In a little over a fortnight, support for mortgage interest will be turned from a benefit into a loan. The Government have left it so late to contact people claiming SMI that at the beginning of March more than half of claimants—53,500 out of 110,000—had still not received a follow-up phone call to the initial letter sent out by the DWP. The delay echoes the fiasco of the pension changes affecting women born in the 1950s, where again people were not given enough time to prepare. Forty-one per cent. of people claiming SMI are pensioners. Turning it into a loan risks pushing them into poverty.
The Government have made it difficult to trace the overall impact of the Act with all its complexity because they have failed to publish a cumulative impact assessment.
Order. It is quite clear that the hon. Lady is not giving way. She is coming to the end of her remarks, so I will be grateful if people do not try to intervene when it has been made clear that she is not giving way.
Even the impact assessments for each part of the Act are out of date.
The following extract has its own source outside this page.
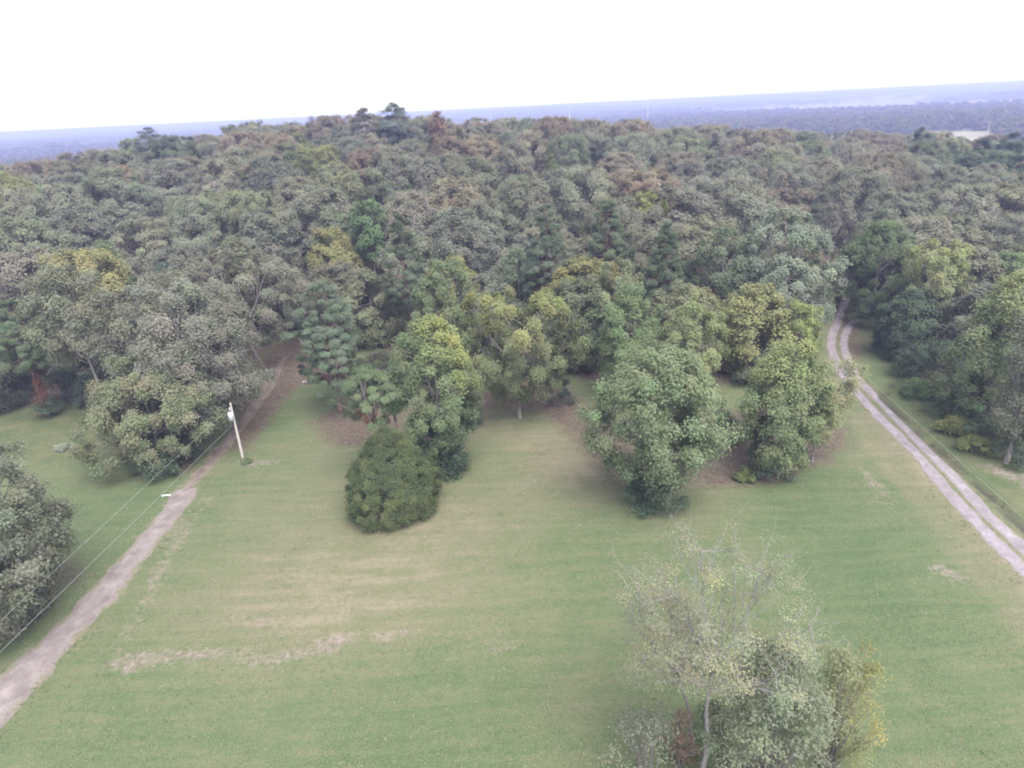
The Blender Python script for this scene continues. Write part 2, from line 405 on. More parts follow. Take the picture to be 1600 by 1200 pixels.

Civil society organisations such as the IFS, the Resolution Foundation and the Equality and Human Rights Commission have done the hard work and the evidence is damning. If the Government do not like the figures that other organisations publish, they should make sure they publish their own and that they are up to date. The Act uses language such as fairness to working households, a sustainable welfare system and life chances, but it is punitive, not progressive. The groups hit time and again by the Act are those most at risk of poverty: lone parents, larger families and disabled people.